I arrived in England just after Graham Napier’s heroics. For a moment I thought he was a reincarnation of Jesus, it turns out he is a useful bowler who can slog. You can follow his career on grahamnapier.com, where you can find out what country he is playing in at the moment (New Zealand, he was in Hong Kong before that).

Sohail Tanvir was picked for Pakistan after Wasim Akram sung his praises. In Pakistani first class cricket he was a modest batting allrounder. His wrong-foot action made him almost impossible to get away in Twenty20 cricket, and he is now a globetrotting Twenty20 bowling allrounder who finds himself in Adelaide.

MS Dhoni was struggling to keep Dinesh Kartik out of the side 18 months ago. Then he won the Twenty20 World Cup (or whatever it was called) as captain, was runner-up in the IPL, and now he captains his country in all forms of the game.

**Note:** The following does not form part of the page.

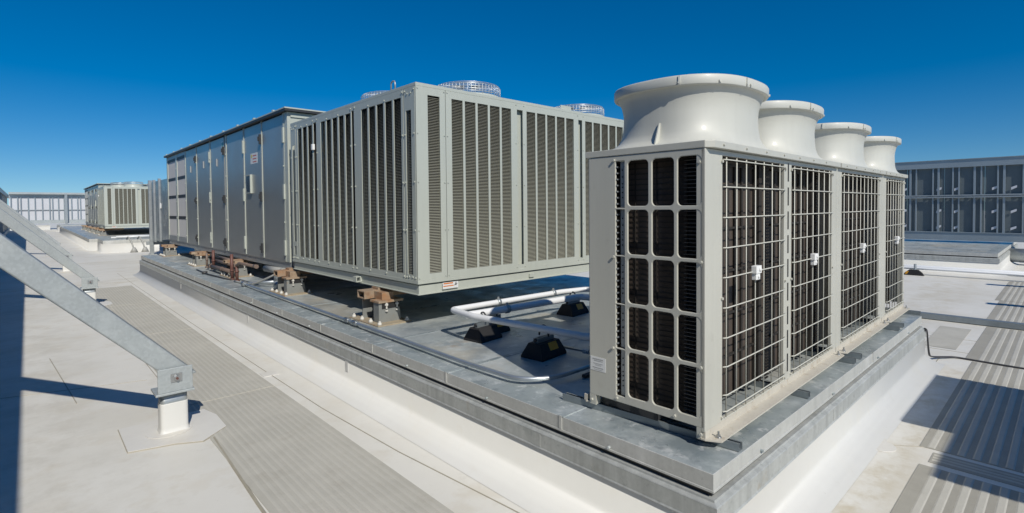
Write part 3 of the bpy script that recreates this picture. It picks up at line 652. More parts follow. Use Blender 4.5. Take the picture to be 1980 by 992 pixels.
# ------------------------------------------------------------------ air handling section with steel doors
def air_handler():
    X0, Y0, Z0 = 3.02, 8.40, .865; L_, W, H = 9.62, 3.75, 2.55
    t = thing('air_handler', (X0, Y0, Z0), 'long grey air handler with steel doors and pale filter panels, behind the louvred unit', 'air handler', 'air handlers joined to louvred units')
    def b(mb, *p): return mb.box(X0 + p[0], Y0 + p[1], Z0 + p[2], X0 + p[3], Y0 + p[4], Z0 + p[5])
    mb = MB(); b(mb, 0.02, 0, 0, W, L_, .118); mb.build('base_rail', M['galv'], t)
    mb = MB(); b(mb, .035, .035, .118, W, L_, H - .06); mb.build('cabinet', M['paint'], t)
    mb = MB(); b(mb, .0, .0, .1185, .0345, .14, H - .06); b(mb, .0345, .0, .1185, W, .0345, H - .06)
    b(mb, .05, -.02, H - .14, W, -.0005, H - .10)
    for u in (.30, .62, 1.0, 1.5): b(mb, u, -.014, 1.9, u + .05, -.0005, H - .1405)
    mb.build('end_panel', M['paint'], t)
    mb = MB(); b(mb, -.06, -.08, H - .055, W + .06, L_ + .05, H - .02); 
    mb.mi = 1; b(mb, -.065, -.085, H - .0198, W + .065, L_ + .055, H)
    mb.mi = 1
    for k in range(10): b(mb, -.045, .5 + k * .99, H + .0005, W, .56 + k * .99, H + .035)
    mb.build('roof', [M['dark'], M['paint']], t)
    # doors
    DZ0, DZ1 = .10, H - .075
    doors = [(.205, 1.20), (1.285, 2.215), (2.315, 3.40), (3.62, 4.68), (4.815, 5.96), (6.07, 7.16)]
    for i, (d0, d1) in enumerate(doors):
        mb = MB(); b(mb, .004, d0, DZ0, .034, d1, DZ1)
        d = mb.build('door', M['door'], t, bevel=.004)
        mb = MB()
        hz = (.20, 1.1, 2.1) if i in (1, 3, 5) else (.3, 1.2, 2.1)
        if i in (1, 3, 5):
            for z in hz:
                b(mb, -.035, d0 - .05, z, .0035, d0 - .002, z + .17); b(mb, -.055, d0 - .03, z + .05, -.0355, d0 - .012, z + .13)
            mb.build('latch', M['dark'], d, bevel=.003)
        else:
            for z in hz: b(mb, -.022, d0 - .07, z - .08, .0035, d0 - .004, z + .16)
            mb.build('hinge', M['paint'], d, bevel=.003)
    # bright frame strips between doors
    for s0, s1 in ((.14, .20), (1.215, 1.25), (2.235, 2.275), (3.42, 3.50), (4.70, 4.76), (5.98, 6.03), (7.175, 7.25), (8.22, 8.42), (9.48, L_)):
        mb = MB(); b(mb, -.004, s0, .1185, .0345, s1, H - .062)
        if any(abs((s0 + s1) / 2 - u) < .03 for u in (.17, 3.46, 4.73, 6.0, 7.21, 8.32)): screws(mb, [(X0 - .004, Y0 + (s0 + s1) / 2, Z0 + z) for z in (.3, .75, 1.2, 1.65, 2.1)], (-1, 0, 0), .014, .012)
        mb.build('door_frame', M['paint'], t)
    ps = []
    # filter panels 2 x 4
    zs = (.25, .80, 1.375, 1.87, 2.40)
    for s0, s1 in ((7.255, 8.215), (8.425, 9.475)):
        for k in range(4):
            mb = MB(); b(mb, .012, s0, zs[k], .034, s1, zs[k + 1] - .075); mb.build('filter_panel', M['filter'], t, bevel=.004)
            mb = MB(); b(mb, .006, s0, zs[k + 1] - .0745, .034, s1, zs[k + 1] - .0005); mb.build('filter_clip', M['dark'], t)
    mb = MB(); b(mb, .0, 7.255, .1185, .034, 9.475, .2495); mb.build('filter_frame', M['galv'], t); mb = MB(); b(mb, .0, 7.255, 2.4005, .034, 9.475, H - .062); mb.build('filter_frame', M['galv'], t)
    # stickers, control window
    mb = MB(); mb.mi = 0; b(mb, .0022, 1.48, 1.79, .0038, 1.87, 1.98)
    mb.mi = 1
    for k in range(3): b(mb, .0012, 1.53, 1.815 + k * .055, .0021, 1.74, 1.832 + k * .055)
    mb.mi = 2; b(mb, .0012, 1.765, 1.90, .0021, 1.84, 1.96)
    mb.build('warning_label', [M['labelw'], M['labelr'], M['labely']], t)
    mb = MB(); mb.mi = 0; b(mb, .0022, 3.66, 2.13, .0038, 3.80, 2.39); mb.mi = 1; b(mb, .0012, 3.665, 2.21, .0021, 3.77, 2.37)
    mb.build('maker_label', [M['labelw'], M['labelt']], t)
    mb = MB(); b(mb, -.035, 1.79, 1.26, .0035, 1.815, 1.60); b(mb, -.035, 1.815, 1.585, .0035, 2.10, 1.60); b(mb, -.035, 1.815, 1.26, .0035, 2.10, 1.275)
    cw = mb.build('control_window', M['paint'], t)
    mb = MB(); b(mb, -.010, 1.8155, 1.2755, .0035, 2.10, 1.5845); mb.build('pane', M['window'], cw)
    for s0, z in ((4.15, 1.90), (5.30, 1.93), (6.6, 1.9)):
        mb = MB(); b(mb, -.01, s0, z, .0035, s0 + .07, z + .16); mb.build('name_plate', M['labelg'], t)
    return t
ah = air_handler()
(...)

As part of Stanford’s vanity project, a New York real-estate agent named Lennox Cush was part of the squad. He didn’t play, but he did go home a far richer man. Lucky bugger.

10 years ago when you were listening to OK Computer, time travelling in the legend of Zelda and talking around water-coolers about Friends, did you really think that this was the direction cricket would take?

Jrod is an Australian cricket blogger, his site Cricketwithballs.net won July’s Best of Blogs in TWC

Posted in Twenty20 | 1 Comment »



One Response to “Jrod: Warner shows power of Twenty20”

  1.   SixSixEight says:

    That is quite some website Mr Napier has! Much better looking than the dogs dinners that Kevin Pietersen, Michael Vaughan and ‘Freddie’ Flintoff have. Looks like his web team have actually gone to the lengths of hiring a proper graphic designer - way to go!

    Maybe he just does not have the sponsorship yet to make it look tacky?